Sarvodaya’s presence in villages countrywide and the work it was doing made it a formidable political force. Rightly or wrongly it was rumoured at one time that Ariyaratne planned to run for the presidency. President Premadasa in 1990 set up a seven-member Commission of Inquiry (COI) including two retired Supreme Court judges (one of them headed the commission) and five other eminent persons to investigate NGOs and a variety of connected matters. This COI was assisted by counsel from the Attorney General’s Department and included a police investigation unit. It was widely perceived that Sarvodaya was specially targeted and the organization was compelled to pour resources and energy to defend itself. The International Commission of Jurists (ICJ) commented adversely on the methods adopted at the COI. Nothing eventually came out of the investigation.

Ariyaratne was awarded the country’s highest national award of Sri Lanka Abhimana by President Mahinda Rajapaksa in 2007. This award can be held by only five living persons at any time. Since he was awarded the Ramon Magsaysay Award for community leadership in 1969, awards and accolades have been poured on him from all corners of the globe. He was also nominated for a Nobel Prize. The esteem in which he is held was demonstrated by the state funeral accorded to him at Independence Square.

Letters to the Editor

We publish today two letters to the editor casting a light on the state of our nation. One of them written by an occasional contributor to our columns, pays a rare tribute to a public official. The writer lost a son at far away Buttala in what he has described as “unknown circumstances.” This resulted in a “somewhat complicated procedure entailing an exhumation, cremation and deposition of ashes.” Since the postmortem could not definitely establish the cause of death except for some extraneous substance found in his stomach, the coroner ordered that he be buried for at least three years and if necessary cremated thereafter.

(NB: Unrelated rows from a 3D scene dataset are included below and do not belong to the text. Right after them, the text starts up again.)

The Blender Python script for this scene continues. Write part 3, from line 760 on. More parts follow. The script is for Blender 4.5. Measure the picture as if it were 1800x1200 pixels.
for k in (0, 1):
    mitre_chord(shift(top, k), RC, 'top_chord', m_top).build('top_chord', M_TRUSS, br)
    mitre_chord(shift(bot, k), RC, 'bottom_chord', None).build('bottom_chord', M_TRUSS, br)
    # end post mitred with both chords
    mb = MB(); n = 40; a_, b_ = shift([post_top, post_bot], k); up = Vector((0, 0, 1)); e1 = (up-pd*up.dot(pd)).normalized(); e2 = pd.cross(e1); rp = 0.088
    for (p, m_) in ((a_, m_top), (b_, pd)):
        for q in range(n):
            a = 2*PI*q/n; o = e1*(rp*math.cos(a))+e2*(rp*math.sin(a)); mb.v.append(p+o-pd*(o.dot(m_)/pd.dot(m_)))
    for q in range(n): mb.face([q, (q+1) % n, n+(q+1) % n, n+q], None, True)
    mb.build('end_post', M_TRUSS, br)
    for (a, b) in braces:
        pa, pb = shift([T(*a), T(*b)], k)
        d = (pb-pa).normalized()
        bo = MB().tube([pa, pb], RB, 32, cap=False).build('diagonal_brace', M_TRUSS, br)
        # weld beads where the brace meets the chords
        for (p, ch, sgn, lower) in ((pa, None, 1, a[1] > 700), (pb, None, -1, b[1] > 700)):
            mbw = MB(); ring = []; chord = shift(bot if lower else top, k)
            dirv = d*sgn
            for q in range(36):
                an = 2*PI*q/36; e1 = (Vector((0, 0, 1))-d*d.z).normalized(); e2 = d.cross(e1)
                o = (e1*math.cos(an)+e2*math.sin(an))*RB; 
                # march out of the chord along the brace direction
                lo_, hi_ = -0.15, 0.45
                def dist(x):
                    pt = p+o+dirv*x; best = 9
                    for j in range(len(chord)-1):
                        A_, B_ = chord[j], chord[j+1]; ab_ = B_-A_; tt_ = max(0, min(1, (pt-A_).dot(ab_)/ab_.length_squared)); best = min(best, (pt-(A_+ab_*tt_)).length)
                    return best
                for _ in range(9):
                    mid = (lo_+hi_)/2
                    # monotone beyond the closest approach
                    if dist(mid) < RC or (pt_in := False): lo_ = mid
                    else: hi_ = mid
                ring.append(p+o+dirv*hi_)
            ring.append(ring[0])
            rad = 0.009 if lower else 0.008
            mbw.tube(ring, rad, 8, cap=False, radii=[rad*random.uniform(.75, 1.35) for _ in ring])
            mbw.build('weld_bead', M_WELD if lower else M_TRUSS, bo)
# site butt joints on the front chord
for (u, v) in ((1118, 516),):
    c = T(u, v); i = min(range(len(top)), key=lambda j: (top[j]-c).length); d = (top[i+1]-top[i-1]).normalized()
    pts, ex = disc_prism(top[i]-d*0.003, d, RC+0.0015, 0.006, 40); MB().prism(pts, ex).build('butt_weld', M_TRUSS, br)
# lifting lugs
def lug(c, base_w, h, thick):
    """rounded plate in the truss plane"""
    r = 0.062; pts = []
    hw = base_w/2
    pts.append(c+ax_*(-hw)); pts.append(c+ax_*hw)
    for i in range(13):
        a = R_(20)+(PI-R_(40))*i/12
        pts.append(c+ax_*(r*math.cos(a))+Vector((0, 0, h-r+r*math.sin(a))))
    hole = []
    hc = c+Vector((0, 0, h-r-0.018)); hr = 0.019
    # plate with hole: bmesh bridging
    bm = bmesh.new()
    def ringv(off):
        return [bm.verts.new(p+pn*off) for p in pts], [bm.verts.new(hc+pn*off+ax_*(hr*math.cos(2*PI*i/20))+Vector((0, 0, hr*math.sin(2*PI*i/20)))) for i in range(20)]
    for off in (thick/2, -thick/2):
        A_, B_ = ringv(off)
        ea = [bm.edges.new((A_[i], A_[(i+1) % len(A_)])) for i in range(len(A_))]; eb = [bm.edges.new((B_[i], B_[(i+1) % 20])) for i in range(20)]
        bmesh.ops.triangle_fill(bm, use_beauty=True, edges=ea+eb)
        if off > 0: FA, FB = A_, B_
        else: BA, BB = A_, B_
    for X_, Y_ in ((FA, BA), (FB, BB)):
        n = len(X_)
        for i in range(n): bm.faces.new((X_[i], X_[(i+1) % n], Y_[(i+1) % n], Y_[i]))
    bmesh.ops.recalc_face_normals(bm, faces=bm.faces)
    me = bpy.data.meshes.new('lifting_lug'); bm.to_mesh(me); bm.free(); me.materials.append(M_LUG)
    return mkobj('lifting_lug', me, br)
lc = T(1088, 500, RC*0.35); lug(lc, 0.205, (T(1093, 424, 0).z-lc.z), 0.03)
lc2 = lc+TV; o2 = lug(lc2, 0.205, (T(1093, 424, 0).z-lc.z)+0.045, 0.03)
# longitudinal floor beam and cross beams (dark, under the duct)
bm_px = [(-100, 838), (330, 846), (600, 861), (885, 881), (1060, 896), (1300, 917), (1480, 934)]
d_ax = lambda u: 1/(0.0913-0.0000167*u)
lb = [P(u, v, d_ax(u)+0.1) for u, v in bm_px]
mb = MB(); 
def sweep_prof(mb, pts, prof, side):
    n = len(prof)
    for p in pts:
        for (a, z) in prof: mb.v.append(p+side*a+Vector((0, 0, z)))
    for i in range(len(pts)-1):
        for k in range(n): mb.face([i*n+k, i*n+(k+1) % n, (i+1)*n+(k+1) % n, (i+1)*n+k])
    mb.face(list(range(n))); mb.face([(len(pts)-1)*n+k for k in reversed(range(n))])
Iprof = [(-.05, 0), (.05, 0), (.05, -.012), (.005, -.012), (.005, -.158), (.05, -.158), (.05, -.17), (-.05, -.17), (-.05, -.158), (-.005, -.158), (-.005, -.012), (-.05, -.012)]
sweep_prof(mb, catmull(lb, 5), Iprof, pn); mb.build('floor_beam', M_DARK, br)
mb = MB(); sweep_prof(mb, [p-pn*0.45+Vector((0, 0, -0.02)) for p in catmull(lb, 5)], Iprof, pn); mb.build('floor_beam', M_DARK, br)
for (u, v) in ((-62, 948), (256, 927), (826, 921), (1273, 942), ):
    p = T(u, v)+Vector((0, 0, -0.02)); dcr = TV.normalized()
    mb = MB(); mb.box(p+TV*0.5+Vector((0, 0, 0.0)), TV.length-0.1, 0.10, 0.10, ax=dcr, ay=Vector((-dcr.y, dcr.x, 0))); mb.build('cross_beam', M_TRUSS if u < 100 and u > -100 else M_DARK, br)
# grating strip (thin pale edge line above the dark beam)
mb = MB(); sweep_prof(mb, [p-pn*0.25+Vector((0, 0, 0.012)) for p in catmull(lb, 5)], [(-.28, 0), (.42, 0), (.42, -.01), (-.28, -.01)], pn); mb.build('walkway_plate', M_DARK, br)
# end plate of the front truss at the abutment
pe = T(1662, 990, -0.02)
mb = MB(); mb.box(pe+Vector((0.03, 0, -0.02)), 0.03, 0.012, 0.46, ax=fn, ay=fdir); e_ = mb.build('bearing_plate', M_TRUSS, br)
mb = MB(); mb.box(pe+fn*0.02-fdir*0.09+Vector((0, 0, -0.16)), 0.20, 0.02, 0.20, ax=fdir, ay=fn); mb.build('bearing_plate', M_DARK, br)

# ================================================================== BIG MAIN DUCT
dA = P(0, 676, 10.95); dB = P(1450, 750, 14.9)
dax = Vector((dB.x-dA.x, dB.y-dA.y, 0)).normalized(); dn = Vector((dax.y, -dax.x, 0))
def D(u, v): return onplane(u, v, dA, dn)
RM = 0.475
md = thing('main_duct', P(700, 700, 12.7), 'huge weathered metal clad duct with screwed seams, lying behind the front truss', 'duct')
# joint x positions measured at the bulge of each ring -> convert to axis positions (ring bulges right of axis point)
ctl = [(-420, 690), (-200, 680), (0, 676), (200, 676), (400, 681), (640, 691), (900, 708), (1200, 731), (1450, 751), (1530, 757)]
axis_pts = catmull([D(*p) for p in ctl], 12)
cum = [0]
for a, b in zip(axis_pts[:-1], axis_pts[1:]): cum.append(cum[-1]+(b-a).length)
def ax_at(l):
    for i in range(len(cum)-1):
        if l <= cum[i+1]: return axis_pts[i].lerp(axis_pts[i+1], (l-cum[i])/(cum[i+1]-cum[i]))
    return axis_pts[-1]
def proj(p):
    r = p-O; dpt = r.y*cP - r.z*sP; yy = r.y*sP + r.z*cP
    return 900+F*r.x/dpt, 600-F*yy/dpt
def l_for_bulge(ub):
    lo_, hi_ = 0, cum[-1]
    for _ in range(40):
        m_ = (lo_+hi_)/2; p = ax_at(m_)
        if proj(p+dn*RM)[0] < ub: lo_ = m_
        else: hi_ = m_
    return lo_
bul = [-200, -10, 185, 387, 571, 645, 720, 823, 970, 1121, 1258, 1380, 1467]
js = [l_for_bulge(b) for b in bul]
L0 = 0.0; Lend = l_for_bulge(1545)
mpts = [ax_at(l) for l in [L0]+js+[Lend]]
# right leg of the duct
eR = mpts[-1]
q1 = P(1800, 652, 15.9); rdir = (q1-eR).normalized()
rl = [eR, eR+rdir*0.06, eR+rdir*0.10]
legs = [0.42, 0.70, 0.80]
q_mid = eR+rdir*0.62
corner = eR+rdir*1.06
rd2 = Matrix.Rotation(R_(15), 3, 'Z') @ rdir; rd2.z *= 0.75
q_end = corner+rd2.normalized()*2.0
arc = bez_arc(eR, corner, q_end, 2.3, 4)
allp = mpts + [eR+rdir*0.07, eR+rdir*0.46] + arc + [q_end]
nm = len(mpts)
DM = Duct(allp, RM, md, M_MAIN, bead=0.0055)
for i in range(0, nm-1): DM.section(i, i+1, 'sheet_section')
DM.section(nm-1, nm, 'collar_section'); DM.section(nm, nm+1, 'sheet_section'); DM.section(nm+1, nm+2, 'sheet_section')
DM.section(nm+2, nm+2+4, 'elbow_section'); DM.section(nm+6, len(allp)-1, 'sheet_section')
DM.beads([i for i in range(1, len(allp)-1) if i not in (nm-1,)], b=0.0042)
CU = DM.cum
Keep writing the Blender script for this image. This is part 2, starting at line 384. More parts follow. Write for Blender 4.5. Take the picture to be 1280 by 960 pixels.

The burial was in the Anglican section of Kanatte. The family being Buddhist wished a cremation at the end of the three years and the deposition of the ashes in the family vault in the Buddhist section. The letter writer has highly commended the Cemetery Manager for the assistance rendered. In a country where the norm is dissatisfaction about shoddy services from public and local government employees, it is heartening that there are exceptions to the ‘can’t care less’ attitude of many public servants and there are people who are willing to go public with commendations for exceptional services received.

The second letter was from a young Lankan who with her Dutch partner was on what she has called a safari to Yala. Their vehicle had hit a stray dog on the road and the driver wanted to proceed on their way as this was not an unusual occurrence. His passengers would have none of it and made him turn back to the dog lying with a broken pelvis on the roadside. They sought and obtained veterinary assistance and plan to take the animal back with them to the Netherlands where they have two other rescued dogs. The compassion demonstrated to an injured animal was truly heartwarming.